Not just wealthy - Henry Paulson was historic. An assistant to John Ehrlichman during the Nixon administration, he went on to run Goldman Sachs and then the Treasury Department. These people were powerful, wealthy and connected.

While Randy and Sam were bumbling around spending millions we didn't have, this bunch was gambling with trillions nobody had. When Randy and Sam schemed it just turned into another debt for the Portland taxpayers to pay. When Henry Paulson schemed, it brought down the economy of the world.

Randy and Sam were impressed. Hell, they were dazzled. They could partner up with these people on a deal and that would put them in the club. They'd be associates for God's sake.

What they still don't get is that Merritt Paulson asking them for a stadium is like asking the valet to bring the car around. Randy and Sam think they're partners in a deal - they're just the servants in a Grey Poupon commercial.

The best example I ever saw of this was when Bob Pamplin, Jr would come into the Tribune office and give us a pep talk. Naturally, the big bosses at the paper would strut around like titans of industry.

Then, when Bob was done, he'd hand out a $50 bill to everyone like he was tipping his caddy. You had to see it. Executives getting tipped like they just mowed the lawn.

It was an education.
The very rich are different from you and me.

Folks, remember the magic words/beans:

"This time it's different."

@ Steve: Amen, brother, amen. JK Galbraith said that those are the four most expensive words in the English language.

They're called Limited Liability Partnerships for a reason.

Maybe the legislature could dedicate all the state income taxes from Portland residents/workers to cover City of Portland debt. (The logical challenge is the same as with a partial dedication.)

I'm not saying the state can't do it. But I do think that the state would have to follow the rules as to appropriations and include it in the state budget.

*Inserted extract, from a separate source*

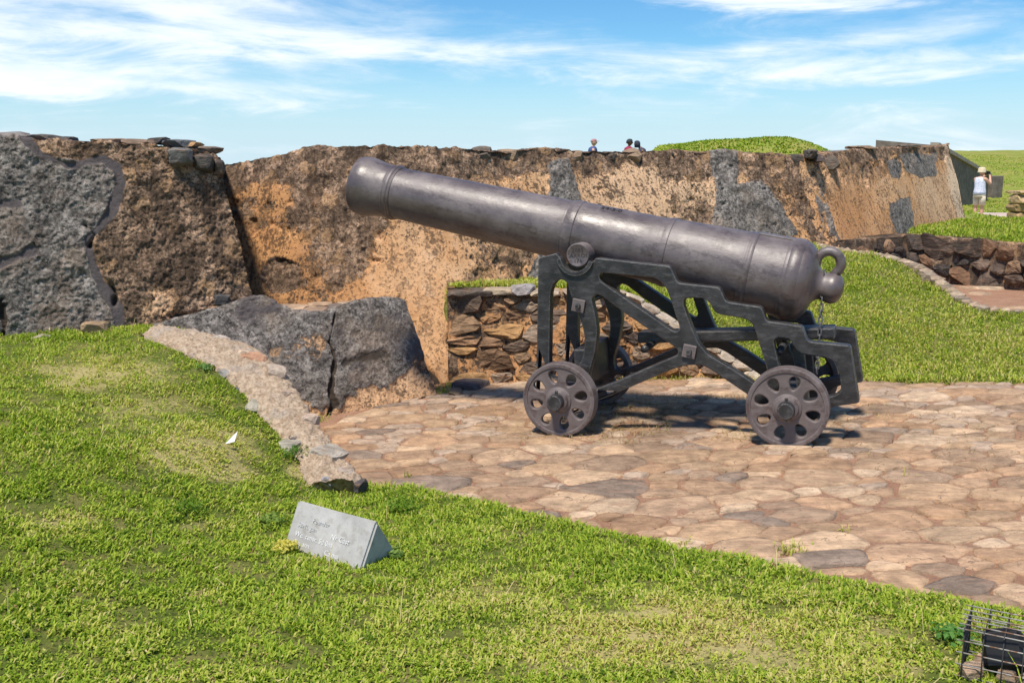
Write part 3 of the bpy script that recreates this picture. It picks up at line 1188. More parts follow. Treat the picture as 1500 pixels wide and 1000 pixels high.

If they don't know the precise amount of collections or distribution then they can try to do as they do with so many other items, have a continuing appropriation thing (until such time as they change their mind).

It is the state that would be legally on the hook to cover this category of expenditure and not the city. And it is properly a state bond thing and not be part of Portland's budget.

Craft an Intergovernmental Agreement.